• [Exercise aim] Answer with one number: how many lines hold the string "starting".

+++++

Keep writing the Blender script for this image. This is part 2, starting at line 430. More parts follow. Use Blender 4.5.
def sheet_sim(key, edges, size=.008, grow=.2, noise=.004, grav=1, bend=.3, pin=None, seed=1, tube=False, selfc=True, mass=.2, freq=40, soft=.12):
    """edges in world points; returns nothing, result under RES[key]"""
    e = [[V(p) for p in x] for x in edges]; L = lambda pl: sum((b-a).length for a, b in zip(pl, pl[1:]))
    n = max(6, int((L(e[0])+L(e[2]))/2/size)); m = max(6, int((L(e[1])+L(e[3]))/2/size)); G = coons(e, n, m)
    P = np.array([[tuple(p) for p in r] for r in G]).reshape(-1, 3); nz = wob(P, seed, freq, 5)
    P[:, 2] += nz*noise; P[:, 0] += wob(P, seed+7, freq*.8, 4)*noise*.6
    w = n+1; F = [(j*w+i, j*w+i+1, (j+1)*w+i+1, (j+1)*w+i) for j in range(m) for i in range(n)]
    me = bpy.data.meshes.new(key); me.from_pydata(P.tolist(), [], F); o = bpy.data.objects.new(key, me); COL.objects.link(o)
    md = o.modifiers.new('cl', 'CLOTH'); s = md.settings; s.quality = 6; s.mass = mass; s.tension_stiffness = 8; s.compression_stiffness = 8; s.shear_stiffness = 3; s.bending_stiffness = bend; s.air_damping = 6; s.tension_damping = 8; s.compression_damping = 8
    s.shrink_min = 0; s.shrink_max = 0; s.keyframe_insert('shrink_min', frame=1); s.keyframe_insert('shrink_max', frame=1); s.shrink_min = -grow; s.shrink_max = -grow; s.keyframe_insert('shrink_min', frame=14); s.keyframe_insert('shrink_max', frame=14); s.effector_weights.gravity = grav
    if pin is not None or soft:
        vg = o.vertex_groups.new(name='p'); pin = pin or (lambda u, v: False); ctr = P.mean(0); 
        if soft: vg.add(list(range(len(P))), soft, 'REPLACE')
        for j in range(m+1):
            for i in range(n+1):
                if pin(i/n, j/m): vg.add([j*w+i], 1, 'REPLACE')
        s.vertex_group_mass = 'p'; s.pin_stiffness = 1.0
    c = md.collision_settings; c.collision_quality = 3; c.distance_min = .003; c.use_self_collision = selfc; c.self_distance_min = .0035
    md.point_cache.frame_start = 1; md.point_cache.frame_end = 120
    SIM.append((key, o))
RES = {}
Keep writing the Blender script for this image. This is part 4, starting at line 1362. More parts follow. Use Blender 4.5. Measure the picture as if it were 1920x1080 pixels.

+++++

• [Answer to this problem] 2